Direction
Please copy the lines below exactly, from the first one through the line showing "tri(st, a, b, c); tri(st, a, c, d)".

Supplied material

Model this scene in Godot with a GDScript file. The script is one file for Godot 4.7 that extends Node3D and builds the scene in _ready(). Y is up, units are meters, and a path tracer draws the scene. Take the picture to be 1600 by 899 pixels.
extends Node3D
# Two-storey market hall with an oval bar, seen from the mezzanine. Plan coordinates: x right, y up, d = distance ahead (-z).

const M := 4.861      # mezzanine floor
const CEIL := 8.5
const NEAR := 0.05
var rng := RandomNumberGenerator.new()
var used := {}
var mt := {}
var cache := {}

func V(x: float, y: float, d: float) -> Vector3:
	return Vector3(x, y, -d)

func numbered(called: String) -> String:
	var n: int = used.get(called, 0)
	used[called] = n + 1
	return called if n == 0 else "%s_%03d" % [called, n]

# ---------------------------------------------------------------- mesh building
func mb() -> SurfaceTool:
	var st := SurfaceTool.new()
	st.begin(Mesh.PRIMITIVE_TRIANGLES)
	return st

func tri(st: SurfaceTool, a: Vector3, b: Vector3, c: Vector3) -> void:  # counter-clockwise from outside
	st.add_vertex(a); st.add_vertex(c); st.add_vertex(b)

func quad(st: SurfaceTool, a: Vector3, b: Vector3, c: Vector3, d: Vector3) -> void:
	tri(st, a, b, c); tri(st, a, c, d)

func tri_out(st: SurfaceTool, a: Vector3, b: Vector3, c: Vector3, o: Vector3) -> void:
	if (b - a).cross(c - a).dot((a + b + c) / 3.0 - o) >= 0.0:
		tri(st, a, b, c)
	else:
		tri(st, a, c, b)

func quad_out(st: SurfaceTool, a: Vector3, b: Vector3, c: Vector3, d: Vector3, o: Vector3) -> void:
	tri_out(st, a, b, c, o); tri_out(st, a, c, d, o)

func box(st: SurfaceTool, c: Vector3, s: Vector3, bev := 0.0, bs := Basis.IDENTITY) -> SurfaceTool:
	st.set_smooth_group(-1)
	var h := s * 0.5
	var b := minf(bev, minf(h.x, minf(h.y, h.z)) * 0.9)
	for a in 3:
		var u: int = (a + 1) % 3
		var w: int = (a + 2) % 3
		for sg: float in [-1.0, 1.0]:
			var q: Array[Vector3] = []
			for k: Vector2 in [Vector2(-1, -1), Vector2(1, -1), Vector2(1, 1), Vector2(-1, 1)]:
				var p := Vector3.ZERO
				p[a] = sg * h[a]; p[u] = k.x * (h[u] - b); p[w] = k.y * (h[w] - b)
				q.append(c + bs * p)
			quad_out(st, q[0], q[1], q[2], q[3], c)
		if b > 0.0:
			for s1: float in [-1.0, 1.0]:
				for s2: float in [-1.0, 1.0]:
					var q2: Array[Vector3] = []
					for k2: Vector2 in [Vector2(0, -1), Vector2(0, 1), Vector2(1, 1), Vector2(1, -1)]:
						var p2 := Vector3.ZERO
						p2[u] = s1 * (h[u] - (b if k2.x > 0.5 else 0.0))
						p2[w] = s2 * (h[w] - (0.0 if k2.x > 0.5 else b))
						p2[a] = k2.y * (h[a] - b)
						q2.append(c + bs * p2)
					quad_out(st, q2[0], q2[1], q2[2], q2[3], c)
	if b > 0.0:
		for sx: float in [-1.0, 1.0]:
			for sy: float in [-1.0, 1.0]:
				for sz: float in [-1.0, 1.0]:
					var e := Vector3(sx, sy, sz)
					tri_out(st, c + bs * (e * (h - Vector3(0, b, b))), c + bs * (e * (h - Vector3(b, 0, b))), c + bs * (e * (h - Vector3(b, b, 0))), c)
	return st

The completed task
Model this scene in Godot with a GDScript file. The script is one file for Godot 4.7 that extends Node3D and builds the scene in _ready(). Y is up, units are meters, and a path tracer draws the scene. Take the picture to be 1600 by 899 pixels.
extends Node3D
# Two-storey market hall with an oval bar, seen from the mezzanine. Plan coordinates: x right, y up, d = distance ahead (-z).

const M := 4.861      # mezzanine floor
const CEIL := 8.5
const NEAR := 0.05
var rng := RandomNumberGenerator.new()
var used := {}
var mt := {}
var cache := {}

func V(x: float, y: float, d: float) -> Vector3:
	return Vector3(x, y, -d)

func numbered(called: String) -> String:
	var n: int = used.get(called, 0)
	used[called] = n + 1
	return called if n == 0 else "%s_%03d" % [called, n]

# ---------------------------------------------------------------- mesh building
func mb() -> SurfaceTool:
	var st := SurfaceTool.new()
	st.begin(Mesh.PRIMITIVE_TRIANGLES)
	return st

func tri(st: SurfaceTool, a: Vector3, b: Vector3, c: Vector3) -> void:  # counter-clockwise from outside
	st.add_vertex(a); st.add_vertex(c); st.add_vertex(b)

func quad(st: SurfaceTool, a: Vector3, b: Vector3, c: Vector3, d: Vector3) -> void:
	tri(st, a, b, c); tri(st, a, c, d)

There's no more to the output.